Search This Blog

Sunday, July 17, 2016

Date stamped



I remember talking with my college roommate about a decade or more ago about some research in my field that applied to his profession of counseling.  The published articles were about gender and language.  We specifically talked about the feminine characteristics of the "counseling session" as it existed at that time.  Years have intervened since then, so I thought that maybe the ideas from that time had been thought about more by those teaching counseling in the universities.

Until today... I saw a man who has been peripherally involved in counseling.  He filmed an interview with a female author because he liked a book that she had written.  His introduction to the filmed interview included a comment for men to listen because this woman was saying things that would help both men and women.

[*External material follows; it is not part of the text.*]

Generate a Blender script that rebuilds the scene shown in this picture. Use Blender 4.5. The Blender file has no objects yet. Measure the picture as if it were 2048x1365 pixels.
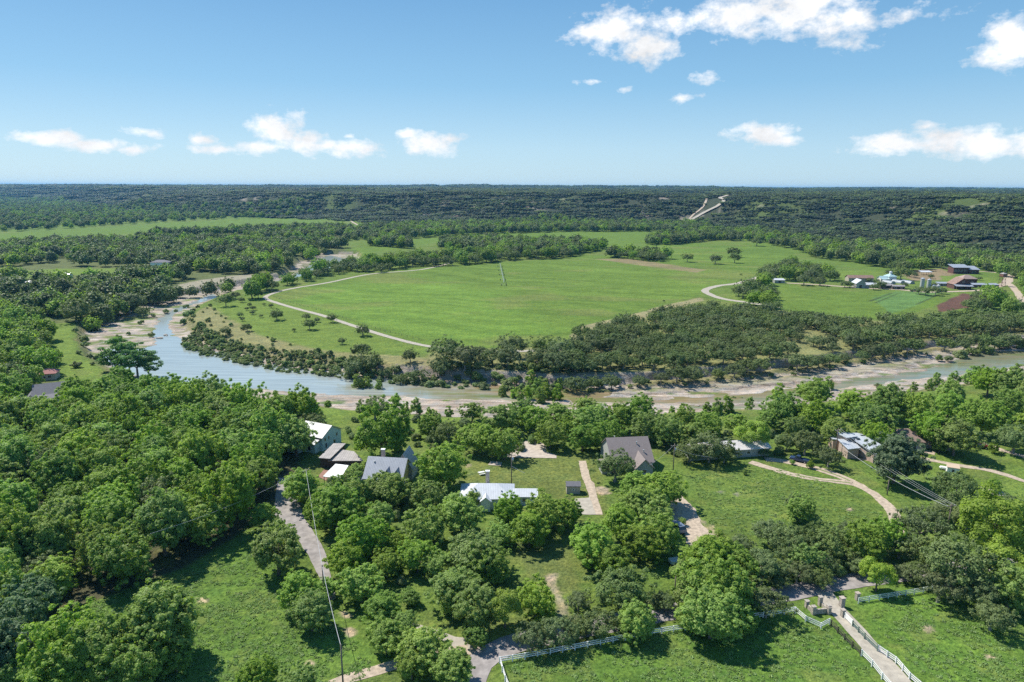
import bpy, math, random
import numpy as np
from mathutils import Matrix, Vector

# ------------------------------------------------------------------ camera, light, sky
sc = bpy.context.scene
COL = sc.collection
H = 82.0                                   # drone height above the valley floor
PITCH, ROLL = math.radians(12.7), math.radians(0.25)
cam = bpy.data.objects.new("camera", bpy.data.cameras.new("camera"))
COL.objects.link(cam)
cam.data.lens = 24; cam.data.sensor_width = 36
cam.data.clip_start = 1; cam.data.clip_end = 90000
CM = Matrix.Rotation(math.pi / 2 - PITCH, 4, 'X') @ Matrix.Rotation(ROLL, 4, 'Z')
CM.translation = (0, 0, H)
cam.matrix_world = CM
sc.camera = cam
CR = np.array([[CM[i][j] for j in range(3)] for i in range(3)])

sc.view_settings.view_transform = 'Standard'
sc.view_settings.look = 'None'
sc.view_settings.gamma = 1
sc.view_settings.use_curve_mapping = False
sc.view_settings.exposure = 0.47
sc.cycles.use_denoising = False
sc.cycles.max_bounces = 6
sc.cycles.diffuse_bounces = 3
sc.cycles.glossy_bounces = 2
sc.cycles.transmission_bounces = 3
sc.cycles.volume_bounces = 0
sc.cycles.transparent_max_bounces = 8
sc.cycles.sample_clamp_indirect = 6

SUN_EL = math.radians(53)
SUN_AZ = math.atan2(-0.80, 0.60)           # clockwise from +Y
sdir = Vector((math.sin(SUN_AZ) * math.cos(SUN_EL), math.cos(SUN_AZ) * math.cos(SUN_EL), math.sin(SUN_EL)))
sl = bpy.data.lights.new("sun", 'SUN')
sl.energy = 5.0; sl.angle = math.radians(0.53); sl.color = (1.0, 0.95, 0.86)
so = bpy.data.objects.new("sun", sl); COL.objects.link(so)
so.rotation_mode = 'QUATERNION'
so.rotation_quaternion = sdir.to_track_quat('Z', 'Y')
so.location = (0, 0, 300)

def ray(px, py):
    d = CR @ np.array([(px - 1024) / 1365.3, -(py - 682.5) / 1365.3, -1.0])
    return d / np.linalg.norm(d)

def P(px, py, z=0.0):
    """photo pixel -> point on the level z"""
    d = ray(px, py); t = (z - H) / d[2]
    return (d[0] * t, d[1] * t)

def azel(px, py):
    d = ray(px, py)
    return math.atan2(d[0], d[1]), math.asin(d[2])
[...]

First, if a man interviews a woman and feels the need to tell men in his audience not to tune out a message because the messenger is a woman, I know his psyche is stuck somewhere in a world before 1975.  That's never a good sign for up-to-the-minute information.  Second, if a man feels the need to suggest to other men who are already voluntarily listening to a filmed video clip that they need to listen, the man has a control issue or a low self esteem without going further.  I listened critically from that point on because his issue is not mine.  Third, if a man recommends a book that is based on anything close to a psychological premise and is written by a woman, I know he is thinking that the information is differently formatted from a male's general organizing pattern.  It is a signal that information is going to be based on personal experience without taking personality into account, and and it pervades what will be said.

My expectations didn't let me down.  I heard the woman speaking give a lot of personal experience, make mostly generalizations about transferrence of her experience to the audience at large, and no allowances were made for differing personalities among people.  The experience left me high and dry. While I am pretty sure universities have moved down the time continuum in how they teach psychology today, it was clear this man and woman were stuck in a time zone prior to the modern age.  Language acts as a date/time stamp on an event.  Fortunately, for this one, the amount of time was short, considering the context.  I escaped with my life this time.